MIW skills and training solutions required

Overall lack of population to support jobs demand within the GW region

Training and retraining alone will not come close to matching jobs demand with placements. There is a fundamental need to understand population attraction and retention drivers within regional Australia. With population comes diversity of job interests and ability to fill jobs - population supports the viability of all manner of services provision and drives higher community consumption within a defined geographical area. This in turn supports better economies of scale for provision of services and infrastructure, and also lowers unit cost for services. The Greater Whitsundays region has an unemployment rate of below 2.3%, job participation rate is 76%, 75% of people with a job work 35 hours or more in the region and 94% of school leavers in the region are either going on to further studies, have work lined up or are undertaking apprenticeships. The majority of jobs seeking to be filled are aligned to ANZSCO skills levels of 3-5  (relatively unskilled) and they are jobs for here and now – not jobs of the future. This is not to say technology use and augmentation should not be looked at and utilised to partly manage jobs needs and requirements – but it is not the sole solution.

 

Lack of clarity toward what is a regional area and how policy context impacts regional development program solutions and settlement trends into regional areas

We need a better definition of regional and differential growth and development policies for regional areas vs just regions. Data showcases that people are not moving to regional Australia (or what RDA GW would call regional Australia) - a review of Commonwealth Bank and RAI Population Moving Index Data coupled with ABS LGA population data and general transport connection services highlights the national data pertaining to regional population movement and regional development is skewed. The data showcases that over 70% of the nation’s internal migration to regions over the past two years is re-settlement into metro regions. Metro regions are those regions within 160km from a capital and where the region is serviced by efficient and cost-effective public transport between a capital and metro region. The suggestion by RDA GW is that government should reclassify regional as per the Australian Statistical Geography Standard - Remoteness Area (ASGS-RA) classification scheme and, as such, those areas classified as ASGS-RA 1 or Major Cities are not regional and thus government should be looking at policies that provide support to regional development aligned to those LGAs that are classified as ASGS-RA 2-5 - that is areas coded as being Inner Regional Australian, Outer Regional Australia, Remote Australia and Very Remote Australia. Reference

 

A need for a regional housing summit and aligned study and solution recommendations

RDA GW would welcome the ability to work and co-fund with stakeholders a regional housing summit and study. The primary purpose of the summit and aligned study would be toward outlining regional agreed solutions and actions that could be advocated to state and federal government as a collective voice. RDA GW has outlined a commitment toward this type of approach within the Regional Development Roadmap - where the solutions to this need to be subregional and specific, but where nonetheless there are some common driving issues. RDA GW has been able to talk to a cross section of regional stakeholders on this issue and, with feedback over the past few months, we are aware of respective subregional studies and actions being undertaken but are not aware of any collective Greater Whitsunday regional approach to date. Some overview of feedback on this matter has included:

  • In the region there is significant occurrence of housing/dwellings being empty and not utilised or at least not fully utilised – such as government housing being empty, 1-2 people renting four- or five-bedroom homes due to lack of housing type diversity, retirees seeking to downsize but where limited small home/apartment offerings are available.

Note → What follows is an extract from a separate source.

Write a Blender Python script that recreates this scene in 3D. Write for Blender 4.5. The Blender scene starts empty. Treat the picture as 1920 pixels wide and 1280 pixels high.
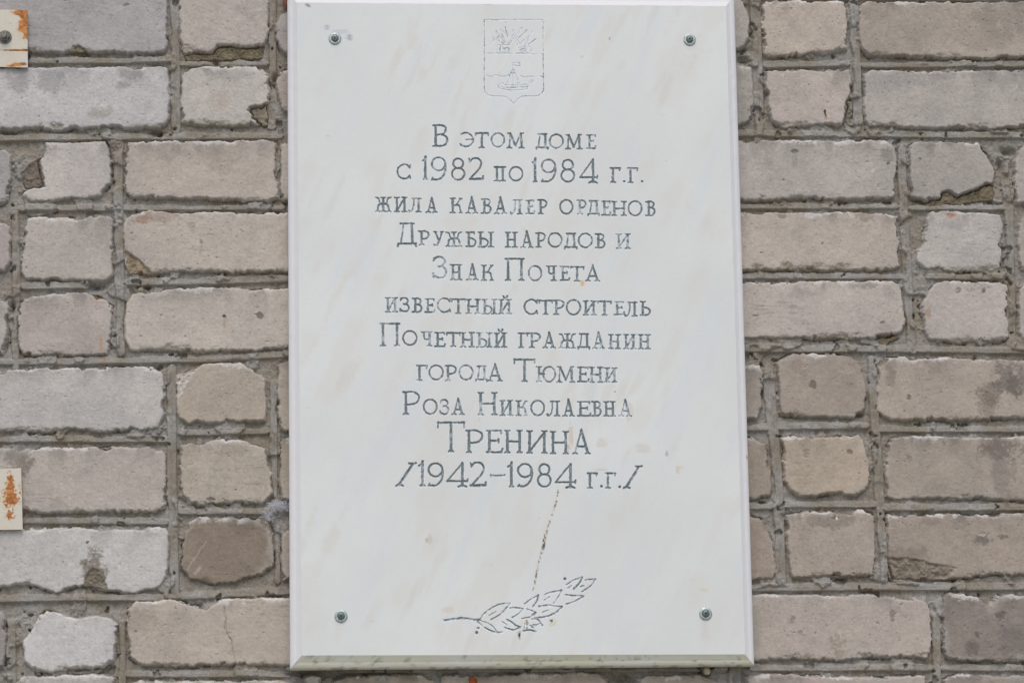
import bpy, math, random
import numpy as np
from mathutils import Matrix, Vector

random.seed(7)
rng = np.random.default_rng(7)
S = bpy.context.scene
COL = S.collection

# ---------------------------------------------------------------- camera
FPX = 100 / 36 * 1920            # 100 mm lens, in pixels of a 1920 wide frame
PITCH, YAW, ROLL, DIST = math.radians(-10.842), math.radians(4.595), math.radians(-0.903), 4.0
def cam_rot(p, y, r):
    cp, sp, cy, sy, cr, sr = math.cos(p), math.sin(p), math.cos(y), math.sin(y), math.cos(r), math.sin(r)
    B = np.array([[1, 0, 0], [0, 0, -1], [0, 1, 0.]])
    Rx = np.array([[1, 0, 0], [0, cp, -sp], [0, sp, cp]])
    Ry = np.array([[cy, 0, -sy], [0, 1, 0], [sy, 0, cy]])
    Rz = np.array([[cr, -sr, 0], [sr, cr, 0], [0, 0, 1]])
    return Rz @ Rx @ Ry @ B
RW = cam_rot(PITCH, YAW, ROLL)
FWD = RW.T @ np.array([0, 0, 1.])
CPOS = -FWD * (DIST / 1.0)
cam = bpy.data.cameras.new('camera')
cam.sensor_width = 36; cam.lens = 100; cam.clip_start = 0.05; cam.clip_end = 100
camo = bpy.data.objects.new('camera', cam); COL.objects.link(camo)
M3 = RW.T @ np.diag([1, -1, -1.])
M4 = Matrix([list(M3[i]) + [CPOS[i]] for i in range(3)] + [[0, 0, 0, 1]])
camo.matrix_world = M4
S.camera = camo

# ---------------------------------------------------------------- daylight
w = bpy.data.worlds.new('World'); S.world = w; w.use_nodes = True
nt = w.node_tree; nt.nodes.clear()
sky = nt.nodes.new('ShaderNodeTexSky'); sky.sky_type = 'NISHITA'; sky.sun_disc = False
SUN_EL, SUN_AZ = math.radians(53), math.radians(184)    # azimuth: 180 = straight in front of the wall
sky.sun_elevation = SUN_EL; sky.sun_rotation = SUN_AZ
sky.air_density = 1.0; sky.dust_density = 2.4; sky.ozone_density = 1.0
bg = nt.nodes.new('ShaderNodeBackground'); bg.inputs['Strength'].default_value = 0.13
out = nt.nodes.new('ShaderNodeOutputWorld')
nt.links.new(sky.outputs[0], bg.inputs[0]); nt.links.new(bg.outputs[0], out.inputs[0])
sun = bpy.data.lights.new('sun', 'SUN'); sun.energy = 1.3; sun.angle = math.radians(52); sun.color = (1.0, 0.95, 0.885)
suno = bpy.data.objects.new('sun', sun); COL.objects.link(suno)
sd = Vector((math.sin(SUN_AZ) * math.cos(SUN_EL), math.cos(SUN_AZ) * math.cos(SUN_EL), math.sin(SUN_EL)))
suno.rotation_euler = (-sd).to_track_quat('-Z', 'Y').to_euler()
suno.location = sd * 5
vs = S.view_settings
vs.view_transform = 'Standard'; vs.look = 'None'; vs.gamma = 1; vs.use_curve_mapping = False
vs.exposure = -0.05

# ---------------------------------------------------------------- helpers
def unproj(pts, depth=0.0):
    """survey: photo pixels -> millimetres on a plane `depth` mm in front of the brick face; returns (U right, V down)"""
    p = np.asarray(pts, float).reshape(-1, 2)
    d = np.stack([(p[:, 0] - 960) / FPX, (p[:, 1] - 640) / FPX, np.ones(len(p))], 1) @ RW
    t = (-depth / 1000 - CPOS[1]) / d[:, 1]
    q = CPOS + d * t[:, None]
    return np.stack([q[:, 0] * 1000, -q[:, 2] * 1000], 1)

def P3(u, v, h):      # mm on the wall -> world metres
    return (u / 1000, -h / 1000, -v / 1000)

def lin(c):
    c = np.asarray(c, float) / 255
    return np.where(c <= 0.04045, c / 12.92, ((c + 0.055) / 1.055) ** 2.4)

def sstep(a, b, x):
    t = np.clip((x - a) / (b - a), 0, 1)
    return t * t * (3 - 2 * t)

_tabs = {}
def vn(x, y, seed):
    if seed not in _tabs:
        _tabs[seed] = np.random.default_rng(1000 + seed).random((256, 256)).astype(np.float32)
    T = _tabs[seed]
    xi = np.floor(x).astype(np.int64); yi = np.floor(y).astype(np.int64)
    fx = (x - xi).astype(np.float32); fy = (y - yi).astype(np.float32)
    fx = fx * fx * (3 - 2 * fx); fy = fy * fy * (3 - 2 * fy)
    x0 = xi & 255; x1 = (xi + 1) & 255; y0 = yi & 255; y1 = (yi + 1) & 255
    a = T[y0, x0]; b = T[y0, x1]; c = T[y1, x0]; d = T[y1, x1]
    return (a + (b - a) * fx) * (1 - fy) + (c + (d - c) * fx) * fy

def fbm(x, y, sx, seed, octv=4, sy=None):
    sy = sy or sx
    r = 0; amp = 1; tot = 0
    for o in range(octv):
        r = r + amp * (vn(x / sx * 2 ** o + 17.3 * o, y / sy * 2 ** o + 9.1 * o, seed + o) * 2 - 1)
        tot += amp; amp *= 0.5
    return r / tot * 1.6

def seg_dist(X, Y, a, b):
    dx, dy = b[0] - a[0], b[1] - a[1]
    L = dx * dx + dy * dy + 1e-9
    t = np.clip(((X - a[0]) * dx + (Y - a[1]) * dy) / L, 0, 1)
    return np.hypot(X - a[0] - t * dx, Y - a[1] - t * dy)

def poly_sdf(X, Y, P):     # negative inside
    d = np.full(X.shape, 1e9); ins = np.zeros(X.shape, bool); n = len(P)
    for i in range(n):
        a, b = P[i], P[(i + 1) % n]
        d = np.minimum(d, seg_dist(X, Y, a, b))
        if a[1] != b[1]:
            c = ((a[1] > Y) != (b[1] > Y)) & (X < (b[0] - a[0]) * (Y - a[1]) / (b[1] - a[1]) + a[0])
            ins ^= c
    return np.where(ins, -d, d)

def win(u, v, P, m):
    P = np.asarray(P)
    i0 = np.searchsorted(u, P[:, 0].min() - m); i1 = np.searchsorted(u, P[:, 0].max() + m)
    j0 = np.searchsorted(v, P[:, 1].min() - m); j1 = np.searchsorted(v, P[:, 1].max() + m)
    return slice(j0, j1), slice(i0, i1)

def mesh_np(name, co, faces, mats, parent=None, smooth=True, col=None, extra=None):
    me = bpy.data.meshes.new(name)
    nf, k = faces.shape
    me.vertices.add(len(co)); me.vertices.foreach_set('co', np.ascontiguousarray(co, np.float32).ravel())
    me.loops.add(nf * k); me.loops.foreach_set('vertex_index', np.ascontiguousarray(faces, np.int32).ravel())
    me.polygons.add(nf); me.polygons.foreach_set('loop_start', np.arange(0, nf * k, k, dtype=np.int32))
    me.polygons.foreach_set('use_smooth', np.full(nf, smooth))
    me.update(calc_edges=True)
    if col is not None:
        a = me.attributes.new('Col', 'FLOAT_COLOR', 'POINT')
        c4 = np.ones((len(co), 4), np.float32); c4[:, :3] = col
        a.data.foreach_set('color', c4.ravel())
    o = bpy.data.objects.new(name, me); COL.objects.link(o)
    me.materials.append(mats)
    if parent: o.parent = parent
    return o

def grid_part(name, co, mask, mat, parent, col, extra=None):
    """co (R,C,3), mask (R-1,C-1): the faces of this part"""
    R, C = co.shape[:2]
    jj, ii = np.nonzero(mask)
    f = np.stack([jj * C + ii, (jj + 1) * C + ii, (jj + 1) * C + ii + 1, jj * C + ii + 1], 1)
    u, inv = np.unique(f.ravel(), return_inverse=True)
    v = co.reshape(-1, 3)[u]; c = col.reshape(-1, 3)[u]; f = inv.reshape(-1, 4)
    if extra is not None:
        ev, ef, ec = extra
        f = np.concatenate([f, ef + len(v)]); v = np.concatenate([v, ev]); c = np.concatenate([c, ec])
    return mesh_np(name, v, f, mat, parent, True, c)

class MB:
    """collects quads / polys of one mesh"""
    def __init__(s): s.v = []; s.f = []; s.c = []
    def lathe(s, prof, n=32, cx=0, cz=0, y0=0, closed=True, jit=0):
        b = len(s.v)
        for r, y in prof:
            for k in range(n):
                a = 2 * math.pi * k / n
                s.v.append((cx + r * math.cos(a), y0 - y, cz + r * math.sin(a)))
        for i in range(len(prof) - 1):
            for k in range(n):
                s.f.append((b + i * n + k, b + (i + 1) * n + k, b + (i + 1) * n + (k + 1) % n, b + i * n + (k + 1) % n))
        if closed: s.f.append(tuple(b + (len(prof) - 1) * n + k for k in range(n)))
    def box(s, c, d, rot=0):
        b = len(s.v); cr, sr = math.cos(rot), math.sin(rot)
        for x in (-1, 1):
            for y in (-1, 1):
                for z in (-1, 1):
                    px, pz = x * d[0] / 2, z * d[2] / 2
                    s.v.append((c[0] + px * cr - pz * sr, c[1] + y * d[1] / 2, c[2] + px * sr + pz * cr))
        for f in ((0, 1, 3, 2), (4, 6, 7, 5), (0, 4, 5, 1), (2, 3, 7, 6), (0, 2, 6, 4), (1, 5, 7, 3)):
            s.f.append(tuple(b + i for i in f))
    def tube(s, pts, r, n=4):
        b = len(s.v)
        for i, p in enumerate(pts):
            p = Vector(p); q = Vector(pts[min(i + 1, len(pts) - 1)]) - Vector(pts[max(i - 1, 0)])
            q.normalize(); a = q.orthogonal().normalized(); c = q.cross(a)
            for k in range(n):
                t = 2 * math.pi * k / n
                s.v.append(tuple(p + (a * math.cos(t) + c * math.sin(t)) * r))
        for i in range(len(pts) - 1):
            for k in range(n):
                s.f.append((b + i * n + k, b + i * n + (k + 1) % n, b + (i + 1) * n + (k + 1) % n, b + (i + 1) * n + k))
    def build(s, name, mat, parent=None, smooth=True, loc=(0, 0, 0), angle=40):
        me = bpy.data.meshes.new(name); me.from_pydata(s.v, [], s.f); me.update()
        me.polygons.foreach_set('use_smooth', [smooth] * len(me.polygons))
        me.materials.append(mat)
        if smooth: me.set_sharp_from_angle(angle=math.radians(angle))
        o = bpy.data.objects.new(name, me); COL.objects.link(o); o.location = loc
        if parent: o.parent = parent
        return o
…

  • Dwelling owners transferring rentals to Air BnB to realise higher net returns.

  • Investors consider the GW region to be too high a risk (asset depreciation), aligned to housing development relative to other regions – a reflection of the dominance of 1-2 sectors to the regional or subregional economy and cyclical commodity prices. Linked to this is a general investor lack of clarity and confidence concerning low carbon economy impacts on the GW region. A focus needs to be on lowering risk and providing information for investors - such de-risking actions could include:

    • Provision of quarterly regional investment trends and future projections aligned to regional development and growth, and hence investment viability and rental/lease rates of return.

    • Incentives, grants, loans or taxation concessions (means tested) for all. Such a solution could also support lower income housing solutions and would lower financier investment risk considerations on loans. For example:

      • Concession on stamp duty

      • Housing buyer and builder incentives for all, not just first home buyers

      • FBT exemptions aligned to pre-tax rent and mortgage payments for low-income earners

    • Utilisation of facilities such as NAIF to support commercial housing solutions, not just development infrastructure.

    • We have an aging population (Baby Boomers) – provision of residential aged care facilities in GW region sees at present 5% of the age cohort 75 years and older being able to be accommodated. In other regional areas, residential aged care can accommodate 10% of the 75 years and older age cohort. Demand for residential aged care is allegedly very high, with waiting times of 12-24mths (discussion with sector). The region’s ability to provide residential aged care services to 10% of the 75 years and older age cohort would translate to an additional 1500 dwellings being developed and freeing up existing housing.

    • Solutions exist to see dedicated development of retirement estates or apartment blocks which allow for older parts of the population to sell/transition from four- or five-bedroom homes to smaller dwellings - thus providing larger homes to the market for purchase.